■ Task: Write out the whole listing again, exactly.

■ Information provided:
--
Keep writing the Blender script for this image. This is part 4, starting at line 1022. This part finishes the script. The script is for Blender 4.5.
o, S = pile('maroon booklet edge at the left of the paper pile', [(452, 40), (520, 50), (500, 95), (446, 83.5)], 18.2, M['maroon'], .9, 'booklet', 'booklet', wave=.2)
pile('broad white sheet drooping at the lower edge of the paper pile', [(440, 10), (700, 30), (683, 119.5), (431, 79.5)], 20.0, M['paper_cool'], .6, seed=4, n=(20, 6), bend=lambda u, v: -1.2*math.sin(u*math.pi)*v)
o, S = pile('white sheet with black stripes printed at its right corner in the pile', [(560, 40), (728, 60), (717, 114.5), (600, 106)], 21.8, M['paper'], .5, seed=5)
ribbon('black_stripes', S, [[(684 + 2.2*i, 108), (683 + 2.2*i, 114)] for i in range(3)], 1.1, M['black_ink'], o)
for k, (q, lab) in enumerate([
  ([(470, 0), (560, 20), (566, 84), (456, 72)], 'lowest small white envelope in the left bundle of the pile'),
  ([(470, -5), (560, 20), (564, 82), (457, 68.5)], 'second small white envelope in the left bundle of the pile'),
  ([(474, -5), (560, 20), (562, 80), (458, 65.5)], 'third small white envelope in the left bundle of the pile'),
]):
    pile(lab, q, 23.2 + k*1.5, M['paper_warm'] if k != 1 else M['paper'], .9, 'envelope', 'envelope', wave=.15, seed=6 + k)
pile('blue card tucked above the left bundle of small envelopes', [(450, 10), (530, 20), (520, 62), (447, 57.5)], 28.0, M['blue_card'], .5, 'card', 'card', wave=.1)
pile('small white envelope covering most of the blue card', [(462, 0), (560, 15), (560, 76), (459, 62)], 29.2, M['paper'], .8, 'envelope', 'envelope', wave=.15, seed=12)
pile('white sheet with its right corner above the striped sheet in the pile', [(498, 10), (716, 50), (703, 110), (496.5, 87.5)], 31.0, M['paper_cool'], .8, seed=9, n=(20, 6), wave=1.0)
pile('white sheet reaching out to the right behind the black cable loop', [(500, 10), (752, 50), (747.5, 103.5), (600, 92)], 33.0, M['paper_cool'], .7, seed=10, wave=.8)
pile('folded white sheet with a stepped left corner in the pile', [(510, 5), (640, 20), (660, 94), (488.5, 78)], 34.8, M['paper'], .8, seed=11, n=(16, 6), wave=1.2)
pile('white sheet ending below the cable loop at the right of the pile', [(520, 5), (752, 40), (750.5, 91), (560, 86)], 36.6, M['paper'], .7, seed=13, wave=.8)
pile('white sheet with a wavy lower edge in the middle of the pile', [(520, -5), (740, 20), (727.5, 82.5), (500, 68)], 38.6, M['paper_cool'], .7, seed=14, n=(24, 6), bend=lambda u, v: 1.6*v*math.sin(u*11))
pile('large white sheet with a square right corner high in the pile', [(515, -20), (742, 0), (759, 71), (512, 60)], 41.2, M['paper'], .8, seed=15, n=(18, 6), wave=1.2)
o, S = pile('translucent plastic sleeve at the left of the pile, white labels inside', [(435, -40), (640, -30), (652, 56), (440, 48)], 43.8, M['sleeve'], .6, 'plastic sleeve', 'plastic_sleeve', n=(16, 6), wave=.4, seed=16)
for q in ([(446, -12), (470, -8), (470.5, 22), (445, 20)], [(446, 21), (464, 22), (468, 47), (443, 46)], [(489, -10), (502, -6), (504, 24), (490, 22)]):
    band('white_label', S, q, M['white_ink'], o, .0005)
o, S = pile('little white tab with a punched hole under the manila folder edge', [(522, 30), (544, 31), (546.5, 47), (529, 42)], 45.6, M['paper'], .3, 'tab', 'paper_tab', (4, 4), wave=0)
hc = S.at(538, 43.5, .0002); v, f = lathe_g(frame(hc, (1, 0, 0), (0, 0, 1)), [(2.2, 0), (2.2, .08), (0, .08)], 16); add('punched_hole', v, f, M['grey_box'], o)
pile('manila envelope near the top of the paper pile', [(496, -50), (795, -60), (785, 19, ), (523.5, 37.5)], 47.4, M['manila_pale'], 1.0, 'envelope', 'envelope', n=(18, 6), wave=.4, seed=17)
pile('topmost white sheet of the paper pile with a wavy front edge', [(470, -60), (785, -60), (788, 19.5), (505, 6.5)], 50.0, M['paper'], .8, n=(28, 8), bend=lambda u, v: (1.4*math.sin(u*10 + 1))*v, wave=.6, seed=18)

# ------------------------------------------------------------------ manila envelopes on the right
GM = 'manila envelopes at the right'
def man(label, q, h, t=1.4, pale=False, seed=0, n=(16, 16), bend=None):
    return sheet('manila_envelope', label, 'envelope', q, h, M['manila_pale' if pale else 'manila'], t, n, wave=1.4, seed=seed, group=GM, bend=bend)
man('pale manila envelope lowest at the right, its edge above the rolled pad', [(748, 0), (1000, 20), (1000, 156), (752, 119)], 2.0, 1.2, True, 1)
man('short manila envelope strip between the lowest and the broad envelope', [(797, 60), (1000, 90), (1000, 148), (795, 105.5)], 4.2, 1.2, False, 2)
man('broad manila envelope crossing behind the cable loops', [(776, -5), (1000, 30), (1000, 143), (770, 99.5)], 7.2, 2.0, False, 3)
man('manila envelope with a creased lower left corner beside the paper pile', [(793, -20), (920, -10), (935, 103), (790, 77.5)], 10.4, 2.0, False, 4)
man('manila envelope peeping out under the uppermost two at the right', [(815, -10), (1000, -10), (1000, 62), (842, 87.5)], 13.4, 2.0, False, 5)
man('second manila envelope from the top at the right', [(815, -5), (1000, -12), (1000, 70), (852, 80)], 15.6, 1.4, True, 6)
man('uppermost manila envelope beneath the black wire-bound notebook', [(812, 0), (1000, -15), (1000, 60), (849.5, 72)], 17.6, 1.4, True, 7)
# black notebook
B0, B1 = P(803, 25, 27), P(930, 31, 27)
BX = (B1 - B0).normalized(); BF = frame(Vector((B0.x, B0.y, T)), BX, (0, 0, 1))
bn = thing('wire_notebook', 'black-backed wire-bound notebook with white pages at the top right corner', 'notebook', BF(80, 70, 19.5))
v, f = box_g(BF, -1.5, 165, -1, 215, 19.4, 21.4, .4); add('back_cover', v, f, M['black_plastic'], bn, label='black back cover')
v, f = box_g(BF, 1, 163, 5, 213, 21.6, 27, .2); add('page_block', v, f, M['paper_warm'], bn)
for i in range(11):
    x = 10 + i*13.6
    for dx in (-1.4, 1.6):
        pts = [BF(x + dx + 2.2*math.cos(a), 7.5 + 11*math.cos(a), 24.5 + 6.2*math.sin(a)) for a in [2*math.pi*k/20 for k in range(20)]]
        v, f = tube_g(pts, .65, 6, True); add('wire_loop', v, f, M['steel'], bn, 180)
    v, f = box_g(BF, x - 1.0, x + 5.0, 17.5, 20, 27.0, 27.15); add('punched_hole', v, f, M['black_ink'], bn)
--
■ Answer to the task:
Keep writing the Blender script for this image. This is part 4, starting at line 1022. This part finishes the script. The script is for Blender 4.5.
o, S = pile('maroon booklet edge at the left of the paper pile', [(452, 40), (520, 50), (500, 95), (446, 83.5)], 18.2, M['maroon'], .9, 'booklet', 'booklet', wave=.2)
pile('broad white sheet drooping at the lower edge of the paper pile', [(440, 10), (700, 30), (683, 119.5), (431, 79.5)], 20.0, M['paper_cool'], .6, seed=4, n=(20, 6), bend=lambda u, v: -1.2*math.sin(u*math.pi)*v)
o, S = pile('white sheet with black stripes printed at its right corner in the pile', [(560, 40), (728, 60), (717, 114.5), (600, 106)], 21.8, M['paper'], .5, seed=5)
ribbon('black_stripes', S, [[(684 + 2.2*i, 108), (683 + 2.2*i, 114)] for i in range(3)], 1.1, M['black_ink'], o)
for k, (q, lab) in enumerate([
  ([(470, 0), (560, 20), (566, 84), (456, 72)], 'lowest small white envelope in the left bundle of the pile'),
  ([(470, -5), (560, 20), (564, 82), (457, 68.5)], 'second small white envelope in the left bundle of the pile'),
  ([(474, -5), (560, 20), (562, 80), (458, 65.5)], 'third small white envelope in the left bundle of the pile'),
]):
    pile(lab, q, 23.2 + k*1.5, M['paper_warm'] if k != 1 else M['paper'], .9, 'envelope', 'envelope', wave=.15, seed=6 + k)
pile('blue card tucked above the left bundle of small envelopes', [(450, 10), (530, 20), (520, 62), (447, 57.5)], 28.0, M['blue_card'], .5, 'card', 'card', wave=.1)
pile('small white envelope covering most of the blue card', [(462, 0), (560, 15), (560, 76), (459, 62)], 29.2, M['paper'], .8, 'envelope', 'envelope', wave=.15, seed=12)
pile('white sheet with its right corner above the striped sheet in the pile', [(498, 10), (716, 50), (703, 110), (496.5, 87.5)], 31.0, M['paper_cool'], .8, seed=9, n=(20, 6), wave=1.0)
pile('white sheet reaching out to the right behind the black cable loop', [(500, 10), (752, 50), (747.5, 103.5), (600, 92)], 33.0, M['paper_cool'], .7, seed=10, wave=.8)
pile('folded white sheet with a stepped left corner in the pile', [(510, 5), (640, 20), (660, 94), (488.5, 78)], 34.8, M['paper'], .8, seed=11, n=(16, 6), wave=1.2)
pile('white sheet ending below the cable loop at the right of the pile', [(520, 5), (752, 40), (750.5, 91), (560, 86)], 36.6, M['paper'], .7, seed=13, wave=.8)
pile('white sheet with a wavy lower edge in the middle of the pile', [(520, -5), (740, 20), (727.5, 82.5), (500, 68)], 38.6, M['paper_cool'], .7, seed=14, n=(24, 6), bend=lambda u, v: 1.6*v*math.sin(u*11))
pile('large white sheet with a square right corner high in the pile', [(515, -20), (742, 0), (759, 71), (512, 60)], 41.2, M['paper'], .8, seed=15, n=(18, 6), wave=1.2)
o, S = pile('translucent plastic sleeve at the left of the pile, white labels inside', [(435, -40), (640, -30), (652, 56), (440, 48)], 43.8, M['sleeve'], .6, 'plastic sleeve', 'plastic_sleeve', n=(16, 6), wave=.4, seed=16)
for q in ([(446, -12), (470, -8), (470.5, 22), (445, 20)], [(446, 21), (464, 22), (468, 47), (443, 46)], [(489, -10), (502, -6), (504, 24), (490, 22)]):
    band('white_label', S, q, M['white_ink'], o, .0005)
o, S = pile('little white tab with a punched hole under the manila folder edge', [(522, 30), (544, 31), (546.5, 47), (529, 42)], 45.6, M['paper'], .3, 'tab', 'paper_tab', (4, 4), wave=0)
hc = S.at(538, 43.5, .0002); v, f = lathe_g(frame(hc, (1, 0, 0), (0, 0, 1)), [(2.2, 0), (2.2, .08), (0, .08)], 16); add('punched_hole', v, f, M['grey_box'], o)
pile('manila envelope near the top of the paper pile', [(496, -50), (795, -60), (785, 19, ), (523.5, 37.5)], 47.4, M['manila_pale'], 1.0, 'envelope', 'envelope', n=(18, 6), wave=.4, seed=17)
pile('topmost white sheet of the paper pile with a wavy front edge', [(470, -60), (785, -60), (788, 19.5), (505, 6.5)], 50.0, M['paper'], .8, n=(28, 8), bend=lambda u, v: (1.4*math.sin(u*10 + 1))*v, wave=.6, seed=18)

# ------------------------------------------------------------------ manila envelopes on the right
GM = 'manila envelopes at the right'
def man(label, q, h, t=1.4, pale=False, seed=0, n=(16, 16), bend=None):
    return sheet('manila_envelope', label, 'envelope', q, h, M['manila_pale' if pale else 'manila'], t, n, wave=1.4, seed=seed, group=GM, bend=bend)
man('pale manila envelope lowest at the right, its edge above the rolled pad', [(748, 0), (1000, 20), (1000, 156), (752, 119)], 2.0, 1.2, True, 1)
man('short manila envelope strip between the lowest and the broad envelope', [(797, 60), (1000, 90), (1000, 148), (795, 105.5)], 4.2, 1.2, False, 2)
man('broad manila envelope crossing behind the cable loops', [(776, -5), (1000, 30), (1000, 143), (770, 99.5)], 7.2, 2.0, False, 3)
man('manila envelope with a creased lower left corner beside the paper pile', [(793, -20), (920, -10), (935, 103), (790, 77.5)], 10.4, 2.0, False, 4)
man('manila envelope peeping out under the uppermost two at the right', [(815, -10), (1000, -10), (1000, 62), (842, 87.5)], 13.4, 2.0, False, 5)
man('second manila envelope from the top at the right', [(815, -5), (1000, -12), (1000, 70), (852, 80)], 15.6, 1.4, True, 6)
man('uppermost manila envelope beneath the black wire-bound notebook', [(812, 0), (1000, -15), (1000, 60), (849.5, 72)], 17.6, 1.4, True, 7)
# black notebook
B0, B1 = P(803, 25, 27), P(930, 31, 27)
BX = (B1 - B0).normalized(); BF = frame(Vector((B0.x, B0.y, T)), BX, (0, 0, 1))
bn = thing('wire_notebook', 'black-backed wire-bound notebook with white pages at the top right corner', 'notebook', BF(80, 70, 19.5))
v, f = box_g(BF, -1.5, 165, -1, 215, 19.4, 21.4, .4); add('back_cover', v, f, M['black_plastic'], bn, label='black back cover')
v, f = box_g(BF, 1, 163, 5, 213, 21.6, 27, .2); add('page_block', v, f, M['paper_warm'], bn)
for i in range(11):
    x = 10 + i*13.6
    for dx in (-1.4, 1.6):
        pts = [BF(x + dx + 2.2*math.cos(a), 7.5 + 11*math.cos(a), 24.5 + 6.2*math.sin(a)) for a in [2*math.pi*k/20 for k in range(20)]]
        v, f = tube_g(pts, .65, 6, True); add('wire_loop', v, f, M['steel'], bn, 180)
    v, f = box_g(BF, x - 1.0, x + 5.0, 17.5, 20, 27.0, 27.15); add('punched_hole', v, f, M['black_ink'], bn)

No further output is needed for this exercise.